Are you interested in preserving your grandparents’ heritage? Among many, you have the option to join, Marash, Kilis, Dikranagerd, Zeytoun, Daron, Ourfa compatriotic organizations.

Are you interested to render social services? The Syrian Armenian Relief Organization might be the place for you.

Haleb Armenians often have to choose from the many concurrently ongoing events. All these events take place in splendid social halls that we, as a community own, the likes of which other local organizations do not have. Our halls get filled to capacity.

In a city of 4-million residents, we as Armenians, present a unique communal picture. The non-Armenian communities with whom we co-habit have not been able to build what we have built and hence do not have the means to offer to their community what we can. That is why Haleb has become the ideal community to preserve the Armenian heritage where an Armenian is born as one and is interred as one.

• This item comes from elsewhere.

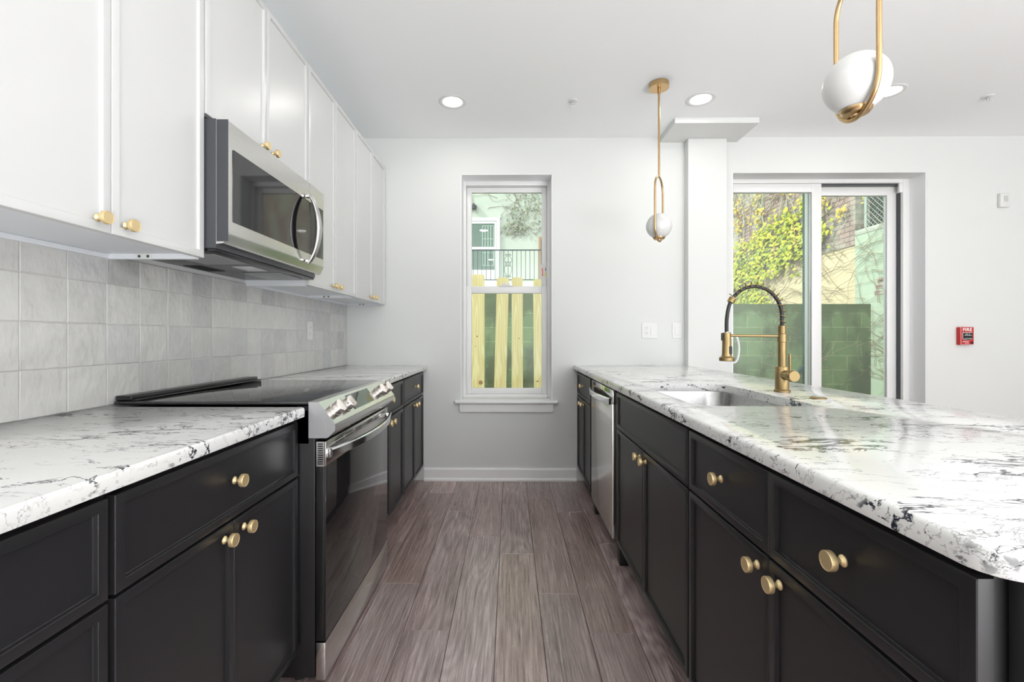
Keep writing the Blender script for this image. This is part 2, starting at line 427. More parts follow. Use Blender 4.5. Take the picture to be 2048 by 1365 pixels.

No wonder the Haleb communal life stirred the imagination of the eminent writer  Dzarougian who penned his recollection in “Dreamy Haleb”. The newly appointed director of the AMAA (Armenian Missionary Association of America) Zaven Khanjian was born and raised in Haleb. He also penned his memoirs in the recent "Aleppo, First Station" about growing up in the city. Undoubtedly, the Aleppo Armenian community is the “Little Armenia” of the Diaspora, even though it has not been named so in an official capacity.

Indeed, the Armenian Diaspora has all the reasons to be alarmed by the ongoing war in Syria whose consequences may be disastrous to the once-thriving Armenian community of Aleppo and by extension to the beehive it was that provided bees and honey to the other Diaspora communities.